A year ago, the world's top palm-oil producers, Malaysia and Indonesia, decided to set aside nearly 40 percent --six million tonnes-- of their crude palm oil output for biodiesel production. Industry analysts had warned that the move could further boost edible-oil prices, making it expensive for both food and energy users to buy vegetable oils.

 

Increased demand for fuel use as well as high prices of other vegetable oils like soybean oil in the US has also pulled palm oil prices. This has led poor households in Indonesia to consume waste oil --the oil that has been used for cooking and is later reused. Ironically, “biofuel” will feed cars.

 

The agrofuel boom does not prove to trickle down on local people. The cooking oil price jumped up until it reached the highest rate of Rp9.000/kg. And the most serious condition is the case of an Indonesian village of Tebo district, an oil palm plantation center in Jambi Province, where the cooking oil price reached Rp 10,000 (USD 250)/kg in June.

 

Oil palm companies are bound to send a proportion of crude palm oil for it to be processed as cooking oil.
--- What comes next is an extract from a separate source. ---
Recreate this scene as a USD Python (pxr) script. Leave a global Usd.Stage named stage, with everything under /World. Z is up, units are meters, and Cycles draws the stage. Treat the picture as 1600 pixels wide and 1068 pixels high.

However, in Riau Province, around 18 companies never complied with the rule. In the Sumatra region, the company is more interested in selling crude palm oil to the international market than to sell it at the cheaper domestic price.

 

Cooking oil is one of nine staple foods in Indonesia. The soaring price of edible oil has undermined peoples’ livelihood, impacting on family industries like fried chips, fermented soybean cake, and tofu, which have started to go bankrupt.

 

Edible oil high prices have affected not only peoples’ income but also their health. Poor communities which cannot afford to buy palm cooking oil buy oplosan edible oil -- cooking oil already used. In other cases, cooking oil sellers aiming at keeping their income levels mix the oil which has been used for cooking and will be reused with a chemical product to clear up the color of the oil. The result in both cases is far from health standards.

 

Indeed, it’s a high price the poor have to pay for the agrofuel fever.